Is it really spring break?
Published 10:11 am Wednesday, February 25, 2009
“If your words are less important than silence, keep quiet” — the Qur’an
These days I am pretty much alone during the week, but not quite alone. Ptolemy and Echo are here to watch over me. Ptolemy is a few years older than Echo. He is a product of “Vilt’s Valley” where I spent most of my early years.
Ptolemy was a very new male cat when Lydia and my niece, Jana, rescued what came to be called Ptolemy and another little kitten hiding in the garage from the high Turtle Creek water that ran over the bank and well into the yard. The property sat below the Sacred Heart Hospice.
It was originally Feely’s place when I was growing up and later the Hendricks family bought it, and they moved the home over to Maple Street. For those of you wondering where Maple Street is, I encourage you to ask an old timer. Back in those days all the streets had wonderful names. There were no avenues and streets. Then we lived on the River Road and up across the River Road from Feely’s was Bauman. The next street to the north was Gleason, then Paden, but now all those names are gone. I wonder if they are in storage. Maybe the city could action them off and make some money. I think it was in 1960, the city took them down.

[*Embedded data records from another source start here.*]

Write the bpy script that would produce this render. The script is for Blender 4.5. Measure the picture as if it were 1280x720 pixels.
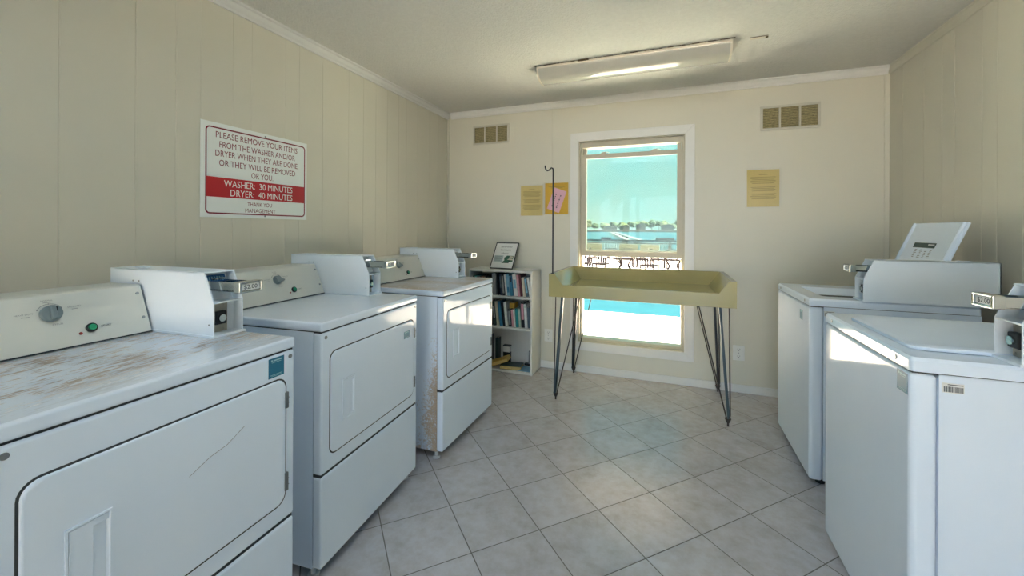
import bpy, bmesh, math, random
from mathutils import Vector, Matrix
random.seed(7)
C = bpy.context
R = math.radians
for o in list(bpy.data.objects): bpy.data.objects.remove(o)
scene = C.scene
col = scene.collection

# ------------------------------------------------------------------ camera
cd = bpy.data.cameras.new('camera')
cam = bpy.data.objects.new('camera', cd); col.objects.link(cam)
cd.sensor_width = 36; cd.sensor_fit = 'HORIZONTAL'
cd.lens = 513.8126 / 1280 * 36
cd.shift_y = -(360 - 287.2145) / 1280
cd.clip_start = 0.02; cd.clip_end = 3000
cam.location = (0, 0, 1.3)
cam.rotation_euler = (Matrix.Rotation(R(21.0305), 3, 'Z') @ Matrix.Rotation(R(90), 3, 'X') @ Matrix.Rotation(R(0.2893), 3, 'Z')).to_euler()
scene.camera = cam

# ------------------------------------------------------------------ world, sun, exposure
vs = scene.view_settings
vs.view_transform = 'Standard'; vs.look = 'None'; vs.gamma = 1; vs.use_curve_mapping = False
vs.exposure = 1.2
W = bpy.data.worlds.new('sky'); scene.world = W; W.use_nodes = True
nt = W.node_tree; nt.nodes.clear()
def wn(t, **k):
    n = nt.nodes.new(t)
    for a, b in k.items(): setattr(n, a, b)
    return n
tc = wn('ShaderNodeTexCoord'); sx = wn('ShaderNodeSeparateXYZ')
nt.links.new(tc.outputs['Generated'], sx.inputs[0])
rz = wn('ShaderNodeValToRGB')                      # colour by elevation
nt.links.new(sx.outputs['Z'], rz.inputs[0])
e = rz.color_ramp.elements
e[0].position = 0.0; e[0].color = (0.25, 0.40, 0.35, 1)
e[1].position = 0.45; e[1].color = (0.07, 0.30, 0.37, 1)
m_ = rz.color_ramp.elements.new(0.16); m_.color = (0.13, 0.36, 0.37, 1)
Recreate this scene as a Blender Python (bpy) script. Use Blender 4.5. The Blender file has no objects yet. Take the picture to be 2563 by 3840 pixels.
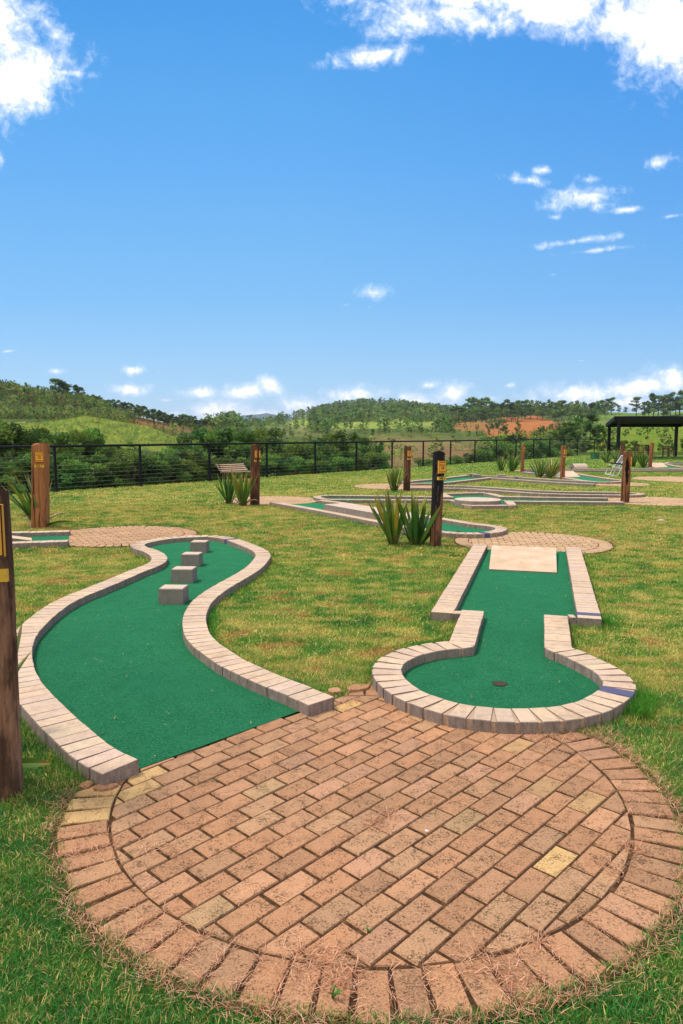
import bpy, bmesh, math, random
import numpy as np
from mathutils import Vector, Matrix

S = bpy.context.scene
COL = S.collection
rng = np.random.default_rng(7)
random.seed(7)
PI = math.pi

# ------------------------------------------------------------------ camera, world, sun
F, PITCH, H = 2674.0, 0.108, 1.65          # focal length in px of a 2563 px wide frame, tilt down, eye height
cam_d = bpy.data.cameras.new('camera')
cam = bpy.data.objects.new('camera', cam_d); COL.objects.link(cam)
cam.location = (0, 0, H); cam.rotation_euler = (PI/2 - PITCH, 0, 0)
cam_d.sensor_fit = 'HORIZONTAL'; cam_d.sensor_width = 36; cam_d.lens = 36*F/2563
cam_d.clip_start = 0.05; cam_d.clip_end = 30000
S.camera = cam
S.view_settings.view_transform = 'Standard'; S.view_settings.look = 'None'
S.view_settings.gamma = 1; S.view_settings.exposure = 0.56
S.cycles.max_bounces = 6; S.cycles.transparent_max_bounces = 6
S.cycles.use_denoising = True

SUN_EL, SUN_AZ = math.radians(64), math.radians(-80)      # azimuth measured from +Y towards +X
sd = bpy.data.lights.new('sun', 'SUN'); sd.energy = 2.9; sd.angle = math.radians(14); sd.color = (1, .90, .76)
sun = bpy.data.objects.new('sun', sd); COL.objects.link(sun)
sdir = Vector((math.sin(SUN_AZ)*math.cos(SUN_EL), math.cos(SUN_AZ)*math.cos(SUN_EL), math.sin(SUN_EL)))
sun.rotation_euler = sdir.to_track_quat('Z', 'Y').to_euler(); sun.location = (0, 0, 30)

# clouds: (cx, cy, half width, half height, tilt in degrees, weight) read in a 1568 px wide frame, turned into sky directions
CLOUDS = [(0,50,75,120,0,1.25),(25,200,125,68,-18,1.4),(150,166,75,15,5,.85),(118,62,70,26,38,.8),(75,15,80,30,0,.7),
 (860,128,118,26,-6,1.0),(905,70,110,40,0,.65),(1000,28,165,52,0,1.15),(1110,55,110,40,0,.8),(1290,20,210,58,0,1.25),(1420,50,150,50,5,1.3),
 (1525,60,90,95,15,1.6),(1060,0,280,38,0,1.1),
 (1340,452,105,34,-5,.85),(1360,410,60,18,0,.6),(1300,440,60,30,-30,.5),(1380,470,60,18,-5,.6),(1512,374,58,24,-10,.65),(1205,412,75,16,5,.6),(1440,480,52,10,-5,.8),(1274,498,26,11,0,.5),
 (1322,553,120,12,-7,.8),(1380,573,125,9,-6,.7),(1270,630,28,5,0,.5),(1545,495,60,8,-7,.75),(1250,390,35,14,0,.55),
 (860,672,48,20,0,.95),(848,705,16,7,0,.4),(795,698,22,8,0,.3),
 (306,849,38,15,0,.85),(128,851,26,11,0,.8),(300,893,56,17,3,.95),(455,901,56,17,-3,1.05),(560,899,62,19,-6,1.1),(620,886,28,23,20,1.05),
 (705,928,90,30,0,.9),(500,940,85,32,0,.95),(820,905,95,26,-4,1.0),(840,925,90,20,0,.85),(985,884,40,15,-4,1.05),(1038,905,55,32,0,1.15),(952,920,46,26,0,1.0),
 (1170,884,20,10,-10,.7),(1120,914,52,14,0,.7),(1335,905,125,28,0,1.05),(1468,887,100,30,-6,1.1),(1545,872,55,30,10,1.1),
 (1250,928,70,18,0,.8),(1420,925,200,22,0,.9),(600,950,140,20,0,.6),(400,948,70,12,0,.5),(1335,827,26,4,0,.4),(0,365,14,26,0,.7),(20,805,40,5,-8,.35),
 (245,850,16,8,0,.3),(365,855,14,7,0,.3),(385,918,30,8,0,.45)]

def sky_dir(x, y):
    x *= 2563/1568; y *= 2563/1568
    u, v = (x-1281.5)/F, -(y-1920)/F
    c, s = math.cos(PITCH), math.sin(PITCH)
    return u/(c+v*s), (-s+v*c)/(c+v*s)

w = bpy.data.worlds.new('World'); S.world = w; w.use_nodes = True
nt = w.node_tree; nt.nodes.clear()
def N(tree, typ, **kw):
    n = tree.nodes.new(typ)
    for k, v in kw.items():
        if k == 'inp':
            for a, b in v.items(): n.inputs[a].default_value = b
        else: setattr(n, k, v)
    return n
L = lambda tree, a, b: tree.links.new(a, b)
def M(tree, op, a, b=None, c=None, clamp=False):
    n = tree.nodes.new('ShaderNodeMath'); n.operation = op; n.use_clamp = clamp
    for i, v in enumerate((a, b, c)):
        if v is None: continue
        if isinstance(v, (int, float)): n.inputs[i].default_value = v
        else: tree.links.new(v, n.inputs[i])
    return n.outputs[0]
def MIX(tree, f, a, b, mode='MIX'):
    n = tree.nodes.new('ShaderNodeMix'); n.data_type = 'RGBA'; n.blend_type = mode
    for k, v in ((0, f), (6, a), (7, b)):
        if isinstance(v, (int, float)): n.inputs[k].default_value = v
        elif isinstance(v, tuple): n.inputs[k].default_value = v if len(v) == 4 else v+(1,)
        else: tree.links.new(v, n.inputs[k])
    return n.outputs[2]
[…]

There was another little kitten with Ptolemy but he or she didn’t make it. Lydia acquired Echo when she was dwelling in the cities and occasionally going to school or working on campaigns. Echo is now on a forced diet. An old neighbor now living far, far away e-mailed a cat weight loss technique that Lydia thinks is working. Echo likes to lay in the sun, inside the house when the sun is out. When it gets a little warmer, I will probably put some sun tan lotion on her.
This week Skyler is home for a spring break. It makes me wonder what they are calling a spring break. I guess it is nudging its way into southern Minnesota. Skyler will be heading up to the cities to visit friends there before going back to his school.
Then it will be the cats and me again. Now with Skyler here to watch the cats I will make a quick run to my niece’s place to see how well she edited my war story, “You Beau Coup.” At the same time I will drop off her kids’ Christmas presents or maybe call them spring presents and pick up our 2009 calendar from her.
On to a little more serious matter, I recently read online, an essay from the New York Times titled “This is the Way the Culture Wars End,” where the writer tells of President Obama’s recent call for “common ground” on abortion reduction and an end to the “stale and fruitless debate” over family planning.
The author calls on Obama to tell two truths that the left and the right don’t want to hear: “that morality has to be practical, and that practicality requires morals.” He says pro-lifers tend to show up after a woman is pregnant, “imagining that laws and preaching will make her bear a child she doesn’t want.” William Saletan goes on to say, “To prevent abortions, we have to prevent unintended pregnancies.”
“The conservative answer is abstinence. That’s a worthy aspiration. But as a stand-alone national policy for avoiding pregnancies, it’s foolish.
The liberal answer, he tells us “is birth-control.”
“Mr. Bush,” he says, “halted American aid to international family-planning organizations that provide abortion services; Mr. Obama recently restored it.”
According to Saletan, the principal cause of abortions isn’t that we can’t get birth control. It’s that they don’t use it.
“This isn’t a shortage of pills or condoms. It’s a shortage of cultural and personal responsibility,” according to the writer.
In talking to my niece as I was writing this and whom I am going to see and whom I talked to regarding the trip and this column, she told me of a friend who never forgot to take her birth control nor did she find a guy she wanted to settle down with.
I think that bell is ringing louder and perhaps for good reason.
William Saletan is the author of “Bearing Right: How Conservatives Won the Abortion War.”